Okurumuz şöyle devam ediyor: “Devlet üretim iznine takılmıştır gereksiz olarak. Sadece evraklarla oyalanmaktadır. Tebliğ çıkartamamakta, kodeksini tamamlayamamakta ve denetleyememektedir. Denetim işleminin bir yönü daha; bir işletmeye giden memur orada temiz mi, kirli mi kriterlerini uygulamak için gerekli koşullara bakmaktadır. Ama asıl bakılması gereken noktalar örneğin, yoğurtta nişasta, natamisin var mıdır? Süte su katılmış mıdır? Fındık kreması ne kadar fındıkla yapılmıştır, sadece evrak bazında bakılmaktadır ki, evraka bakmanın denetimle alakası yoktur. Kaldı ki binde birlerle bile firmalar tüketiciyi yanıltıcı isimlerle üretim izni alabilmektedir. Başka bir sorun da şudur ki Türkiye de laboratuar koşulları yetersizdir, örnek mi isterseniz en büyük örnek zirai ilaç kalıntılarının (pestisit) izlenmesidir. 2000’den fazla zirai ilaç kalıntılarının tayininde sadece 50 kadarının tayini yapılabilmekte ve bunlarında da sadece 4-5 tanesi incelenmektedir. Diğer zararlı bileşenleri örneğin küf ve mayanın türe göre tayinini saymıyorum bile. Sonuç şu ne yediğimiz belli değil, pardon belli ancak evrak bazında, üretim izninde? O da yalan hangi firma bileşenin listesini doğru olarak vermiş ki ya da vermiş… Firma cips üretiyorsa neden formülünü versin ki… Devlet, bürokrat ve bürokrasiye kurban, sadece evrak incelemekte. Ve bu evraklarda firma lehinde, firmaları cezai müeyyideden kurtarmakta. “Ben bu şekilde beyan ettim” deyip sıyrılıvermekte işin içinden. Laboratuarlar yetersiz. Denetim özelleştirilmek istenmekte. Bütün politikalar bu yönde, bürokratlar sadece koltuk peşinde, sektörle temas halinde. Ne baş belli, ne de ayak, 81 il ve bakanlık farklı uygulama yapmakta.
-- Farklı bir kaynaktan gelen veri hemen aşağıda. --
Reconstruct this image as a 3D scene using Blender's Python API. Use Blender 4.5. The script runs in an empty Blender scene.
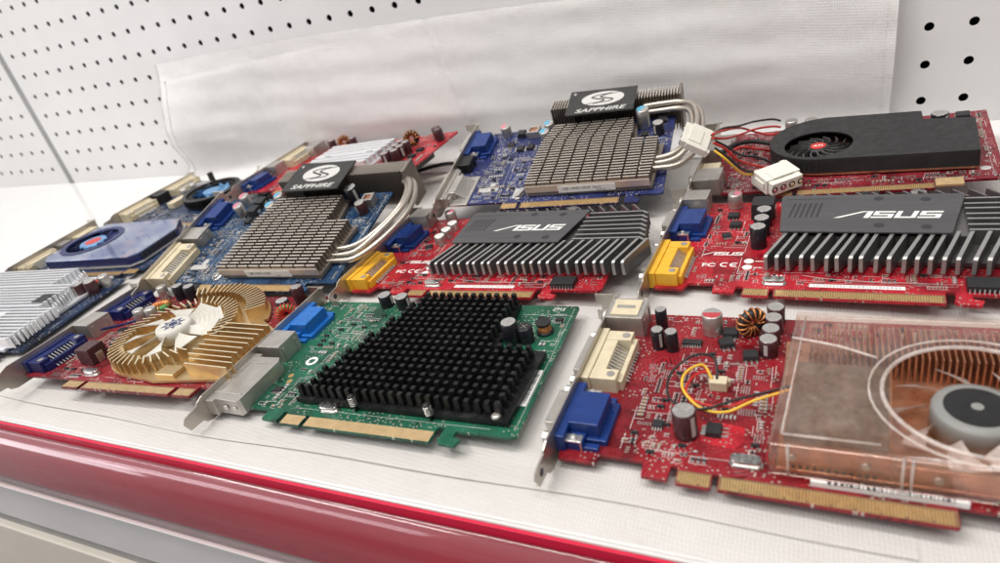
import bpy, math, random
from mathutils import Vector, Matrix, Euler
R = math.radians
SC = bpy.context.scene
COL = SC.collection
MM = 0.001

# ------------------------------------------------------------------ mesh builder (millimetres)
class MB:
    def __init__(s):
        s.v = []; s.f = []; s.m = []; s.s = []
    def add(s, vs, fs, mi=0, sm=False, M=None):
        b = len(s.v)
        for p in vs:
            p = Vector(p)
            if M is not None: p = M @ p
            s.v.append((p.x*MM, p.y*MM, p.z*MM))
        for f in fs:
            s.f.append([b+i for i in f]); s.m.append(mi); s.s.append(sm)
        return s
    def box(s, x0, x1, y0, y1, z0, z1, mi=0, M=None):
        vs = [(x0,y0,z0),(x1,y0,z0),(x1,y1,z0),(x0,y1,z0),(x0,y0,z1),(x1,y0,z1),(x1,y1,z1),(x0,y1,z1)]
        return s.add(vs, [(0,3,2,1),(4,5,6,7),(0,1,5,4),(1,2,6,5),(2,3,7,6),(3,0,4,7)], mi, False, M)
    def frus(s, x0, x1, y0, y1, z0, z1, t, mi=0, M=None):
        vs = [(x0,y0,z0),(x1,y0,z0),(x1,y1,z0),(x0,y1,z0),(x0+t,y0+t,z1),(x1-t,y0+t,z1),(x1-t,y1-t,z1),(x0+t,y1-t,z1)]
        return s.add(vs, [(0,3,2,1),(4,5,6,7),(0,1,5,4),(1,2,6,5),(2,3,7,6),(3,0,4,7)], mi, False, M)
    def prism(s, poly, z0, z1, mi=0, M=None, sm=False):
        n = len(poly)
        a = sum(poly[i][0]*poly[(i+1)%n][1]-poly[(i+1)%n][0]*poly[i][1] for i in range(n))
        if a < 0: poly = poly[::-1]
        vs = [(x,y,z0) for x,y in poly]+[(x,y,z1) for x,y in poly]
        s.add(vs, [tuple(range(n-1,-1,-1)), tuple(range(n,2*n))], mi, False, M)
        b = len(s.v)-2*n
        for i in range(n):
            j = (i+1)%n
            s.f.append([b+i,b+j,b+n+j,b+n+i]); s.m.append(mi); s.s.append(sm)
        return s
    def ringprism(s, outer, inner, z0, z1, mi=0, M=None):
        n = len(outer)
        vs = [(x,y,z0) for x,y in outer]+[(x,y,z0) for x,y in inner]+[(x,y,z1) for x,y in outer]+[(x,y,z1) for x,y in inner]
        fs = []
        for i in range(n):
            j = (i+1)%n
            fs += [(2*n+i,2*n+j,3*n+j,3*n+i),(i,n+i,n+j,j),(i,j,2*n+j,2*n+i),(n+i,3*n+i,3*n+j,n+j)]
        return s.add(vs, fs, mi, False, M)
    def lathe(s, cx, cy, prof, n=24, mi=0, M=None, sm=True):
        """prof = [(r,z,...)] from bottom to top"""
        k = len(prof); vs = []
        for r, z in prof:
            for i in range(n):
                a = 2*math.pi*i/n
                vs.append((cx+r*math.cos(a), cy+r*math.sin(a), z))
        fs = [(j*n+i, j*n+(i+1)%n, (j+1)*n+(i+1)%n, (j+1)*n+i) for j in range(k-1) for i in range(n)]
        s.add(vs, fs, mi, sm, M)
        b = len(s.v)-k*n
        s.f.append([b+n-1-i for i in range(n)]); s.m.append(mi); s.s.append(False)
        s.f.append([b+(k-1)*n+i for i in range(n)]); s.m.append(mi); s.s.append(False)
        return s
    def tube(s, path, r, n=8, mi=0, M=None, sub=6, closed=False):
        P = [Vector(p) for p in path]
        if sub > 1:
            Q = []; m = len(P); rng = m if closed else m-1
            for i in range(rng):
                if closed: p0,p1,p2,p3 = P[(i-1)%m],P[i],P[(i+1)%m],P[(i+2)%m]
                else: p0,p1,p2,p3 = P[max(i-1,0)],P[i],P[i+1],P[min(i+2,m-1)]
                for k in range(sub):
                    t = k/sub
                    Q.append(.5*((2*p1)+(p2-p0)*t+(2*p0-5*p1+4*p2-p3)*t*t+(3*p1-p0-3*p2+p3)*t**3))
            if not closed: Q.append(P[-1])
            P = Q
        m = len(P); vs = []; up = None
        for i in range(m):
            a = P[(i-1)%m] if closed else P[max(i-1,0)]
            b = P[(i+1)%m] if closed else P[min(i+1,m-1)]
            t = (b-a).normalized()
            if up is None:
                up = Vector((0,0,1)) if abs(t.z) < .9 else Vector((1,0,0))
            u = (up-t*up.dot(t)).normalized(); up = u; w = t.cross(u)
            for k in range(n):
                an = 2*math.pi*k/n
                vs.append(P[i]+u*(r*math.cos(an))+w*(r*math.sin(an)))
        rows = m if closed else m-1
        fs = [(i*n+k, i*n+(k+1)%n, ((i+1)%m)*n+(k+1)%n, ((i+1)%m)*n+k) for i in range(rows) for k in range(n)]
        s.add(vs, fs, mi, True, M)
        if not closed:
            b = len(s.v)-m*n
            s.f.append([b+n-1-i for i in range(n)]); s.m.append(mi); s.s.append(False)
            s.f.append([b+(m-1)*n+i for i in range(n)]); s.m.append(mi); s.s.append(False)
        return s
    def mesh(s, name, mats):
        me = bpy.data.meshes.new(name)
        me.from_pydata(s.v, [], s.f)
        for m in (mats if isinstance(mats, (list,tuple)) else [mats]): me.materials.append(m)
        me.polygons.foreach_set('material_index', s.m)
        me.polygons.foreach_set('use_smooth', s.s)
        me.update()
        return me
    def build(s, name, mats, parent=None, bevel=0, label=None, kind=None):
        return link(name, s.mesh(name, mats), parent, bevel, label, kind)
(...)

Siz de burada gıda için kamuoyunu harekete geçirmeye çalışıyorsunuz. Gıdaya ne kadar önem verildiği, gıdanın yem ile beraber tutulmasında belli. Meclisteki yasada, 4’lü paket denilen bir yasa ve içinde gıdanın yer aldığı kısım. Ne kadar siz kontrol edin ve bakanlığın bütün bunları bırakıp veteriner, mühendis kavgasına girdiğini de ekleyin. Firmaları korumak adına bürokrat koltuğunu korumak adına ürün bazlı onay yani üretim izninin geldiğini (fabrika bazlı bile değil, ürün bazlı en ilginci). Düzeltin şimdi, daha yazamadıklarım da var. Ama hepsi ağır gelir birden.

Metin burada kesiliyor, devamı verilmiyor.